Task statement: Report back each line of the records that contains the string "part".

Recorded information:
==================================================

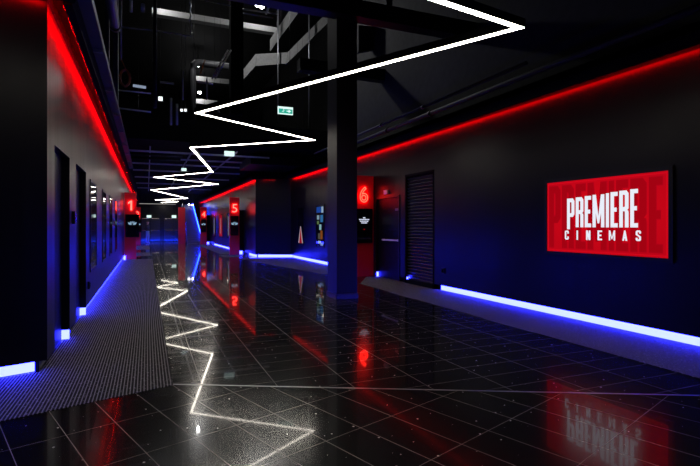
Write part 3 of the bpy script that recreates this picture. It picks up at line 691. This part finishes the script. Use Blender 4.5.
# thick elbowed duct
pv = 18.5
o = MB().tube([Pv(192.5, 128, pv), Pv(192.5, 70, pv), Pv(193.2, 65.5, pv), Pv(196, 63.3, pv), Pv(200, 63, pv), Pv(231, 67, pv)], .13, 14).build('elbow_duct', mat('dark painted duct', (.05, .05, .055), .5)); tag(o, 'thick dark pipe that bends from upright to level beside the black upright', 'pipe')
# thin pipes, rods and rails
def rod(p, q, r, name, m, label, cat='rod', group=None):
    return tag(MB().tube([p, q], r, 8).build(name, m), label, cat, group)
M['rodmat'] = mat('grey pipe', (.65, .65, .66), .4, .6)
M['darkrod'] = mat('dark pipe', (.018, .018, .02), .6, .4)
rv = 14.0
rods = [((155, -10), (155, 108), .05, 'darkrod', 'upright black post nearest the left of the hanging cable'),
        ((121, -10), (121, 60), .025, 'rodmat', 'thin upright rod over the left wall'),
        ((121, 27), (155, 30.5), .02, 'rodmat', 'thin level rail between the two leftmost uprights'),
        ((155, 30.5), (192, 36), .02, 'rodmat', 'thin level rail running right from the black post'),
        ((153.6, 34), (153.6, 62), .016, 'rodmat', 'short bright rod beside the black post'),
        ((231, 50), (215, 79), .022, 'rodmat', 'slanting rod left of the broad black upright'),
        ((228, 50), (212, 79), .022, 'rodmat', 'second slanting rod left of the broad black upright'),
        ((160, -10), (231, 6), .02, 'rodmat', 'thin rail high above the nearest concrete beam'),
        ((217, 108), (222, 120), .03, 'steel', 'short slanting bar within the first bend of the zigzag light'),
        ((205, 60), (200, 74), .02, 'orange', 'short brownish slanting bar beside the thick pipe'),
        ((117, 90), (151, 93.5), .02, 'rodmat', 'level rail near the orange coil'),
        ((117, 108), (151, 112), .02, 'rodmat', 'lower level rail beneath the orange coil'),
        ((171, 98), (171, 125), .03, 'rodmat', 'short upright pipe left of the thick pipe'),
        ((177, 104), (177, 125), .03, 'rodmat', 'second short upright pipe left of the thick pipe'),
        ((160, 82), (174, 83.5), .03, 'rodmat', 'short level pipe above the two short upright pipes'),
        ((131, 0), (131, 12), .04, 'rodmat', 'stub of pipe hanging high over the left rail'),
        ((243, 9), (278, 14), .025, 'rodmat', 'upper thin rail right of the broad black upright'),
        ((243, 13), (273, 18), .02, 'rodmat', 'lower thin rail right of the broad black upright'),
        ((272, -2), (266, 14), .03, 'rodmat', 'slanting hanger crossing the two thin rails'),
        ((283, 0), (283, 9), .05, 'steel', 'stub of bright pipe above the upper stair flight'),
        ((183, 70), (183, 100), .02, 'rodmat', 'thin upright rod close left of the thick pipe'),
        ((197, 82), (213, 84), .02, 'rodmat', 'thin rail beneath the second concrete beam'),
        ((207, 78), (207, 100), .025, 'rodmat', 'upright rod between the second and farthest concrete beams'),
        ((143, 4), (143, 12), .05, 'rodmat', 'second stub of pipe hanging high over the left rail')]
for a, b_, r, m, lab in rods:
    rod(Pv(*a, rv), Pv(*b_, rv), r, 'metal_rod', m, lab, 'rod', 'rods and rails overhead')
ch = [Pv(190.5+.5*math.sin(i*1.9), -6+i*2.8, 13.5) for i in range(13)]+[Pv(191.2, 34, 13.5), Pv(192.3, 36, 13.5), Pv(190.6, 35, 13.5)]
tag(MB().tube(ch, .022, 6).build('hanging_chain', 'rodmat'), 'thin hanging chain ending in a hook left of the black upright', 'chain')
# orange coil
cc = Pv(125, 78, 13.0); b = MB(); pt = []
for i in range(90):
    a = i*.42; pt.append(cc+Vector(((.11+.02*math.sin(i*.9))*math.cos(a), .03*math.sin(i*.31), (.20+.02*math.cos(i*.7))*math.sin(a))))
pt = [Pv(121.5, 60, 13.0)]+pt
tag(b.tube(pt, .012, 6).build('cable_coil', 'orange'), 'coil of orange cable hanging high above the left wall', 'cable')
rod(Pv(133, 85.5, 13), Pv(146, 87.5, 13), .035, 'light_tube', emit('dim tube light', (.6, .75, 1), .35), 'short dim tube lamp right of the orange cable coil', 'lamp')
# small bright lamps
for x, y, v, r, lab in ((181.7, 110, 24, .055, 'left of the pair of tiny white lamps beside the first bend of the zigzag'), (185.5, 110, 24, .055, 'right of the pair of tiny white lamps beside the first bend of the zigzag'),
        (160.5, 98.5, 24, .09, 'small square white lamp left of the thick pipe'), (194, 124, 20, .035, 'tiny white lamp just above the ceiling edge'), (138.5, 175.5, 30, .05, 'tiny white lamp under the far ceiling by the left wall')):
    p = Pv(x, y, v); o = MB().box(p.x-r, p.x+r, p.y, p.y+.08, p.z-r, p.z+r).build('small_lamp', emit('small lamp glass', (.9, .95, 1), 1.4)); tag(o, lab, 'lamp', 'small lamps')
    MB().tube([(p.x, p.y+.04, p.z+r), (p.x, p.y+.04, 12.2 if p.z > LC else LC)], .01, 6).build('hanger', 'blackgloss', o)

# services by the left soffit: cable tray and pipe end
tr = empty('cable_tray', (-.60, 8, 3.78), 'dark grey cable tray running along above the left wall', 'cable tray')
b = MB(); b.box(-.675, -.53, 4.2, 22, 3.74, 3.755); b.box(-.675, -.66, 4.2, 22, 3.755, 3.84); b.box(-.545, -.53, 4.2, 22, 3.755, 3.84)
b.build('tray', mat('grey tray metal', (.06, .06, .065), .5, .4), tr)
for k in range(9): MB().box(-.66, -.545, 5.2+k*2, 5.24+k*2, 3.7, 3.74).build('bracket', 'steel', tr)
o = MB().tube([(-.36, 4.0, 3.85), (-.36, 6.6, 3.85)], [.055]*2, 14).build('round_duct', mat('blue-black duct', (.012, .013, .02), .4)); tag(o, 'dark round duct end hanging above the near left wall', 'duct')
MB().tube([(-.36, 6.55, 3.85), (-.36, 6.64, 3.85)], .062, 14).build('end_collar', 'blackgloss', o)
M['shaft'] = mat('dark grey upright', (.05, .05, .052), .5)
for x0, x1, lab in ((105, 109, 'left'), (113, 118, 'right')):
    a, b_ = Pv(x0, 50, 11.5), Pv(x1, 50, 11.5)
    tag(MB().box(a.x, b_.x, 11.5, 11.7, 3.86, 12.2).build('steel_upright', 'shaft'), '%s dark steel upright rising above the left wall' % lab, 'upright', 'uprights over the left wall')
# pipes following the top of the right wall
for (u, z, r, v0, v1, lab) in ((5.55, 3.78, .045, -2, 14, 'long black pipe directly above the red light of the right wall'), (5.38, 3.90, .03, 5.8, 16, 'thinner black pipe above the longer pipe on the right')):
    o = tag(MB().tube([(u, v0, z), (u, v1, z)], r, 10).build('ceiling_pipe', 'darkrod'), lab, 'pipe', 'pipes above the right wall')
    for k in range(3): MB().tube([(u, 8.8+k*2-.05, z), (u, 8.8+k*2+.05, z)], r*1.35, 10).build('coupling', 'blackgloss', o)
# black beams across the near roof
for v, z0, lab in ((8.3, 5.33, 'nearest'), (12.5, 5.6, 'second')):
    tag(MB().box(1.0 if v < 9 else 3.8, 6.35, v, v+.3, z0, z0+.32).build('steel_beam', 'blackgloss'), '%s black steel beam crossing to the upper right wall' % lab, 'beam', 'black cross beams')
for pts_, lab in (([(386, -4), (411, -4), (399.5, 15.6), (387, 14)], 'small grey concrete face behind the black beam'),
                  ([(358.6, 52), (358.6, 25), (383, 27), (437, 37)], 'wedge of grey concrete right of the column under the beam')):
    tag(MB().prism([Pv(x, y, 12.2 if 'small' in lab else 13.2) for x, y in pts_], (0, .2, 0)).build('concrete_slab', 'darkconcrete'), lab, 'panel', 'concrete panels by the column')
# ceiling grid beneath the low ceiling
gr_ = empty('ceiling_grid', (1.5, 22, 3.95), 'dark metal grid hung beneath the far low ceiling', 'ceiling grid')
for v in (18.2, 20.0, 21.8, 24.5, 28, 32, 36): MB().bar((-.6, v, 3.98), (4.3, v, 3.98), .05, .06).build('cross_rail', 'rodmat', gr_)
for u in (.1, 1.5, 3.0): MB().bar((u, 17.6, 4.05), (u, 40, 4.05), .04, .05).build('long_rail', 'rodmat', gr_)
for v, z in ((19.0, 4.0), (19.8, 3.95)):
    tag(MB().tube([(-.55, v, z), (1.2, v, z)], .06, 10).build('short_duct', 'blackgloss'), '%s short glossy duct catching red light under the ceiling edge' % ('nearer' if v < 19.5 else 'farther'), 'duct', 'ducts under the ceiling edge')
lb = MB().box(-.6, 2.3, 44.4, 44.5, 3.22, 3.27).build('light_bar', emit('dim light bar', (.8, .75, .7), .35)); tag(lb, 'thin dim light bar across the hall above the far doors', 'light bar')
for u in (-.4, .85, 2.1): MB().tube([(u, 44.45, 3.27), (u, 44.45, LC)], .012, 6).build('hanger', 'blackgloss', lb)
# dark ducting over the return wall
tag(MB().box(3.6, 5.6, 18.2, 20.6, 3.72, 4.05, .02).build('wide_duct', 'blackgloss'), 'wide dark duct over the corner of the return wall', 'duct')
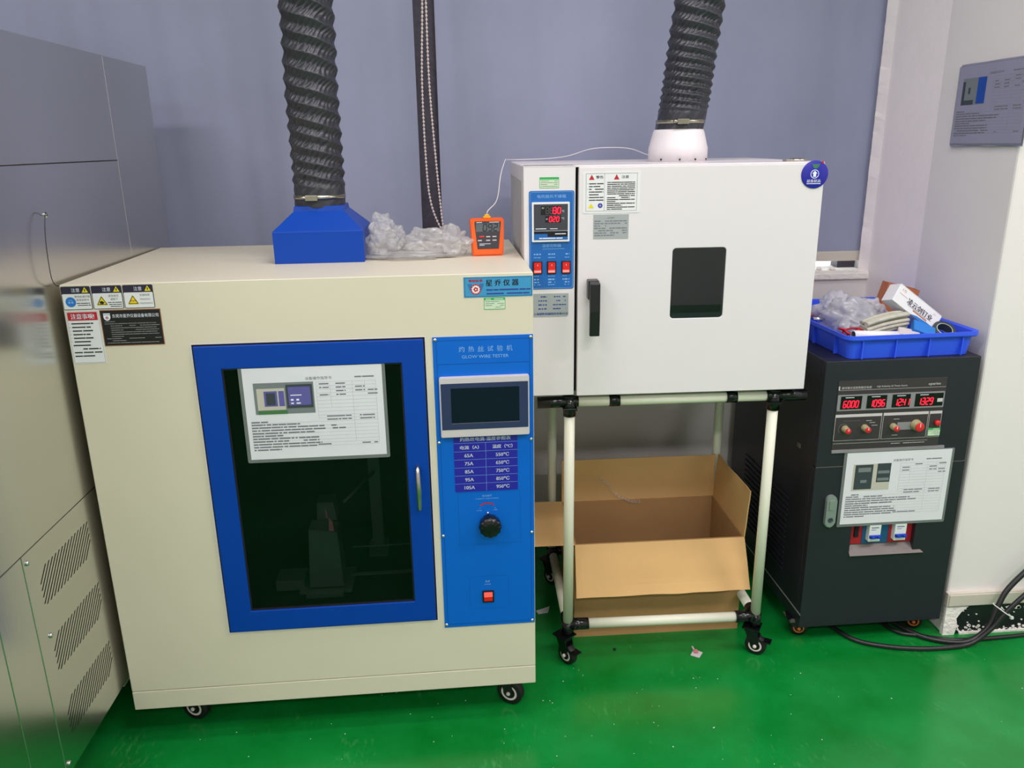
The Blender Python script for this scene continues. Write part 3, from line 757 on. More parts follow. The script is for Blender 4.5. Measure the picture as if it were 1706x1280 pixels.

==================================================

Reply:
Write part 3 of the bpy script that recreates this picture. It picks up at line 691. This part finishes the script. Use Blender 4.5.
The Blender Python script for this scene continues. Write part 3, from line 757 on. More parts follow. The script is for Blender 4.5. Measure the picture as if it were 1706x1280 pixels.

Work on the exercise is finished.